* **WHAT IS REQUIRED**
Print every entry word for word, but omit the pictures.

Scenes as source code:
--------

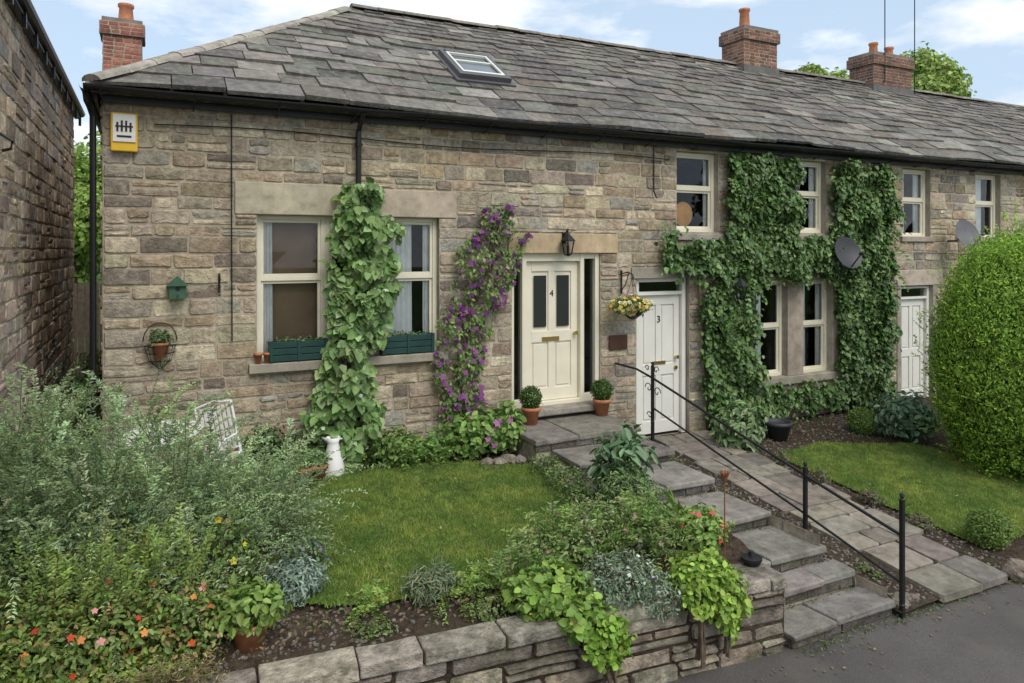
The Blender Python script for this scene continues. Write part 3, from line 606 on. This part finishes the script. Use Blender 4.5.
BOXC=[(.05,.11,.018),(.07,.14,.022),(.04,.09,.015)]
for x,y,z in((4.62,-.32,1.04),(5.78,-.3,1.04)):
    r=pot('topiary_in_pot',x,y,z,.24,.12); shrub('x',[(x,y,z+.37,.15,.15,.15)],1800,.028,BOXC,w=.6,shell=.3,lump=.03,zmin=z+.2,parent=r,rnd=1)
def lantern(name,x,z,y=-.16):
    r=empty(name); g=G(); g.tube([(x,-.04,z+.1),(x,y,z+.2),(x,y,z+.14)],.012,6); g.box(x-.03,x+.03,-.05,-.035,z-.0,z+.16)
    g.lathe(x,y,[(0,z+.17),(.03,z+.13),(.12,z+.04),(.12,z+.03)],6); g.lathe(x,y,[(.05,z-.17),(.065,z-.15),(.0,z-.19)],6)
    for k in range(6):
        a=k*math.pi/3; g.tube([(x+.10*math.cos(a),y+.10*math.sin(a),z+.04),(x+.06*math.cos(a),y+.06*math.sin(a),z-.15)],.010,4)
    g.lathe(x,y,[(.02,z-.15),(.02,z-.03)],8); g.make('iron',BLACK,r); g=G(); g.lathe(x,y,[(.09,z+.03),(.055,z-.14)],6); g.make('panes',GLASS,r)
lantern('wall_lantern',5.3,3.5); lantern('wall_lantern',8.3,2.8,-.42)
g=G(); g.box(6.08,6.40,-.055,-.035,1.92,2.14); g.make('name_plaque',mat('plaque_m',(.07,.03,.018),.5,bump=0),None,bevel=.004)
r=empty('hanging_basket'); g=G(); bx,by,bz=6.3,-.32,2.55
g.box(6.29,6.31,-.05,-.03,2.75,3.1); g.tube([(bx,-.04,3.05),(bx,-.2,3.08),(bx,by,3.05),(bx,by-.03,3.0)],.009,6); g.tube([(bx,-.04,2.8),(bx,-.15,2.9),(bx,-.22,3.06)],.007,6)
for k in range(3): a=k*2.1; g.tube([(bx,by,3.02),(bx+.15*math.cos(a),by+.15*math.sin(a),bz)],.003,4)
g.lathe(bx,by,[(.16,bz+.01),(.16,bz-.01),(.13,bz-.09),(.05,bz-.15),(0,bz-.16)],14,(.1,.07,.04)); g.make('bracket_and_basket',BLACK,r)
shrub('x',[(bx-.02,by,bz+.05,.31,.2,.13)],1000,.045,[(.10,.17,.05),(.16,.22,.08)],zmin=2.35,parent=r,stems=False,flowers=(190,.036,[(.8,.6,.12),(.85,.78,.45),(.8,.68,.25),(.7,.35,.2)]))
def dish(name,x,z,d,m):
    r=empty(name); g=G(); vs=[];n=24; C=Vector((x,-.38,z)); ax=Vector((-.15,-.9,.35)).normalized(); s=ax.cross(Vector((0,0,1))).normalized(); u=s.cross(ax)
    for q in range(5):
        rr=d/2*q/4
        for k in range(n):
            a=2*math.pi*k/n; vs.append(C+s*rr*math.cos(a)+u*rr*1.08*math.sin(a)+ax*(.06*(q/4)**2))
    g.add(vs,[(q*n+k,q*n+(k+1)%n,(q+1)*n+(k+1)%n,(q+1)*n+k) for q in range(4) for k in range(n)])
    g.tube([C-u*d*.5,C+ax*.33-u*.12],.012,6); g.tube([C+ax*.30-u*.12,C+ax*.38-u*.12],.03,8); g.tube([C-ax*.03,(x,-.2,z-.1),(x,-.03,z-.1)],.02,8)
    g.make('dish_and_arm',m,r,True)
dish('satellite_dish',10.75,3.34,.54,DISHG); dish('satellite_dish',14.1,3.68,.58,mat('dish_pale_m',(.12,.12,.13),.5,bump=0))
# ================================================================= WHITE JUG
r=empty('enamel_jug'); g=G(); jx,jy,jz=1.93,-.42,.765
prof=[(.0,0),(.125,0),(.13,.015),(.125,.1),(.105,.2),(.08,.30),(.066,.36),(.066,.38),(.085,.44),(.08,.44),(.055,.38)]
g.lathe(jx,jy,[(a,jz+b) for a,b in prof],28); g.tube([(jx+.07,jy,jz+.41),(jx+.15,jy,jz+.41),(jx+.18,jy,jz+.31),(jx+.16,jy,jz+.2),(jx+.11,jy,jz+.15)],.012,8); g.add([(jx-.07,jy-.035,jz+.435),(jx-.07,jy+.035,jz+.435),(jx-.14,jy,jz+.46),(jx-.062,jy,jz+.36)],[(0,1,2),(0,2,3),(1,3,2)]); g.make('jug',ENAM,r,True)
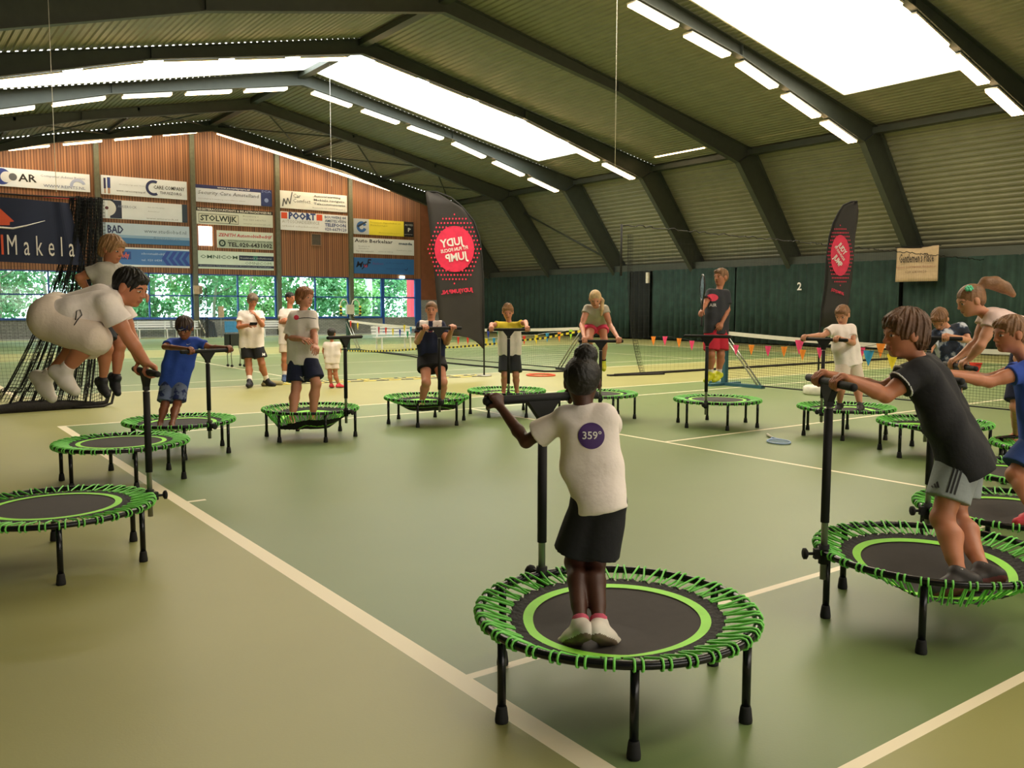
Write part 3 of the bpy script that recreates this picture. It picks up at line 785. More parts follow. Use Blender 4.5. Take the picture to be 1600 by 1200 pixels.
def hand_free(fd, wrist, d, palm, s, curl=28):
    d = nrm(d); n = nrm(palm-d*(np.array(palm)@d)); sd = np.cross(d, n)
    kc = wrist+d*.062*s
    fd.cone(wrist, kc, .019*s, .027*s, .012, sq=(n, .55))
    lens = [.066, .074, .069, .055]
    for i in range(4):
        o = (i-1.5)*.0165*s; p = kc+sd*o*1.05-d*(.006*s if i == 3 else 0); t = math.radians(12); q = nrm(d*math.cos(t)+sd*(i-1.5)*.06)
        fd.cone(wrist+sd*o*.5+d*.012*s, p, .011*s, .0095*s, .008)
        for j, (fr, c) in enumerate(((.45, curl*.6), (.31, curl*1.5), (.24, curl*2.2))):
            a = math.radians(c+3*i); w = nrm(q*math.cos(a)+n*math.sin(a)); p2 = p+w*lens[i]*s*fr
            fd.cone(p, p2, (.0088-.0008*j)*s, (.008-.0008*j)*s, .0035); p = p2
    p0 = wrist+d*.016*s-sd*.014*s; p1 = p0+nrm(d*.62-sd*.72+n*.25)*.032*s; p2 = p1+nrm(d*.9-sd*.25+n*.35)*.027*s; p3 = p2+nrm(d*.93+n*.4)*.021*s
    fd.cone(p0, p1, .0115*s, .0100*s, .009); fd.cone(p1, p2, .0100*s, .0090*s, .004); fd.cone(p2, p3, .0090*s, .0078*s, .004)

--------

* **THE RESPONSE**
The Blender Python script for this scene continues. Write part 3, from line 606 on. This part finishes the script. Use Blender 4.5.
BOXC=[(.05,.11,.018),(.07,.14,.022),(.04,.09,.015)]
for x,y,z in((4.62,-.32,1.04),(5.78,-.3,1.04)):
    r=pot('topiary_in_pot',x,y,z,.24,.12); shrub('x',[(x,y,z+.37,.15,.15,.15)],1800,.028,BOXC,w=.6,shell=.3,lump=.03,zmin=z+.2,parent=r,rnd=1)
def lantern(name,x,z,y=-.16):
    r=empty(name); g=G(); g.tube([(x,-.04,z+.1),(x,y,z+.2),(x,y,z+.14)],.012,6); g.box(x-.03,x+.03,-.05,-.035,z-.0,z+.16)
    g.lathe(x,y,[(0,z+.17),(.03,z+.13),(.12,z+.04),(.12,z+.03)],6); g.lathe(x,y,[(.05,z-.17),(.065,z-.15),(.0,z-.19)],6)
    for k in range(6):
        a=k*math.pi/3; g.tube([(x+.10*math.cos(a),y+.10*math.sin(a),z+.04),(x+.06*math.cos(a),y+.06*math.sin(a),z-.15)],.010,4)
    g.lathe(x,y,[(.02,z-.15),(.02,z-.03)],8); g.make('iron',BLACK,r); g=G(); g.lathe(x,y,[(.09,z+.03),(.055,z-.14)],6); g.make('panes',GLASS,r)
lantern('wall_lantern',5.3,3.5); lantern('wall_lantern',8.3,2.8,-.42)
g=G(); g.box(6.08,6.40,-.055,-.035,1.92,2.14); g.make('name_plaque',mat('plaque_m',(.07,.03,.018),.5,bump=0),None,bevel=.004)
r=empty('hanging_basket'); g=G(); bx,by,bz=6.3,-.32,2.55
g.box(6.29,6.31,-.05,-.03,2.75,3.1); g.tube([(bx,-.04,3.05),(bx,-.2,3.08),(bx,by,3.05),(bx,by-.03,3.0)],.009,6); g.tube([(bx,-.04,2.8),(bx,-.15,2.9),(bx,-.22,3.06)],.007,6)
for k in range(3): a=k*2.1; g.tube([(bx,by,3.02),(bx+.15*math.cos(a),by+.15*math.sin(a),bz)],.003,4)
g.lathe(bx,by,[(.16,bz+.01),(.16,bz-.01),(.13,bz-.09),(.05,bz-.15),(0,bz-.16)],14,(.1,.07,.04)); g.make('bracket_and_basket',BLACK,r)
shrub('x',[(bx-.02,by,bz+.05,.31,.2,.13)],1000,.045,[(.10,.17,.05),(.16,.22,.08)],zmin=2.35,parent=r,stems=False,flowers=(190,.036,[(.8,.6,.12),(.85,.78,.45),(.8,.68,.25),(.7,.35,.2)]))
def dish(name,x,z,d,m):
    r=empty(name); g=G(); vs=[];n=24; C=Vector((x,-.38,z)); ax=Vector((-.15,-.9,.35)).normalized(); s=ax.cross(Vector((0,0,1))).normalized(); u=s.cross(ax)
    for q in range(5):
        rr=d/2*q/4
        for k in range(n):
            a=2*math.pi*k/n; vs.append(C+s*rr*math.cos(a)+u*rr*1.08*math.sin(a)+ax*(.06*(q/4)**2))
    g.add(vs,[(q*n+k,q*n+(k+1)%n,(q+1)*n+(k+1)%n,(q+1)*n+k) for q in range(4) for k in range(n)])
    g.tube([C-u*d*.5,C+ax*.33-u*.12],.012,6); g.tube([C+ax*.30-u*.12,C+ax*.38-u*.12],.03,8); g.tube([C-ax*.03,(x,-.2,z-.1),(x,-.03,z-.1)],.02,8)
    g.make('dish_and_arm',m,r,True)
dish('satellite_dish',10.75,3.34,.54,DISHG); dish('satellite_dish',14.1,3.68,.58,mat('dish_pale_m',(.12,.12,.13),.5,bump=0))
# ================================================================= WHITE JUG
r=empty('enamel_jug'); g=G(); jx,jy,jz=1.93,-.42,.765
prof=[(.0,0),(.125,0),(.13,.015),(.125,.1),(.105,.2),(.08,.30),(.066,.36),(.066,.38),(.085,.44),(.08,.44),(.055,.38)]
g.lathe(jx,jy,[(a,jz+b) for a,b in prof],28); g.tube([(jx+.07,jy,jz+.41),(jx+.15,jy,jz+.41),(jx+.18,jy,jz+.31),(jx+.16,jy,jz+.2),(jx+.11,jy,jz+.15)],.012,8); g.add([(jx-.07,jy-.035,jz+.435),(jx-.07,jy+.035,jz+.435),(jx-.14,jy,jz+.46),(jx-.062,jy,jz+.36)],[(0,1,2),(0,2,3),(1,3,2)]); g.make('jug',ENAM,r,True)
Write part 3 of the bpy script that recreates this picture. It picks up at line 785. More parts follow. Use Blender 4.5. Take the picture to be 1600 by 1200 pixels.
def hand_free(fd, wrist, d, palm, s, curl=28):
    d = nrm(d); n = nrm(palm-d*(np.array(palm)@d)); sd = np.cross(d, n)
    kc = wrist+d*.062*s
    fd.cone(wrist, kc, .019*s, .027*s, .012, sq=(n, .55))
    lens = [.066, .074, .069, .055]
    for i in range(4):
        o = (i-1.5)*.0165*s; p = kc+sd*o*1.05-d*(.006*s if i == 3 else 0); t = math.radians(12); q = nrm(d*math.cos(t)+sd*(i-1.5)*.06)
        fd.cone(wrist+sd*o*.5+d*.012*s, p, .011*s, .0095*s, .008)
        for j, (fr, c) in enumerate(((.45, curl*.6), (.31, curl*1.5), (.24, curl*2.2))):
            a = math.radians(c+3*i); w = nrm(q*math.cos(a)+n*math.sin(a)); p2 = p+w*lens[i]*s*fr
            fd.cone(p, p2, (.0088-.0008*j)*s, (.008-.0008*j)*s, .0035); p = p2
    p0 = wrist+d*.016*s-sd*.014*s; p1 = p0+nrm(d*.62-sd*.72+n*.25)*.032*s; p2 = p1+nrm(d*.9-sd*.25+n*.35)*.027*s; p3 = p2+nrm(d*.93+n*.4)*.021*s
    fd.cone(p0, p1, .0115*s, .0100*s, .009); fd.cone(p1, p2, .0100*s, .0090*s, .004); fd.cone(p2, p3, .0090*s, .0078*s, .004)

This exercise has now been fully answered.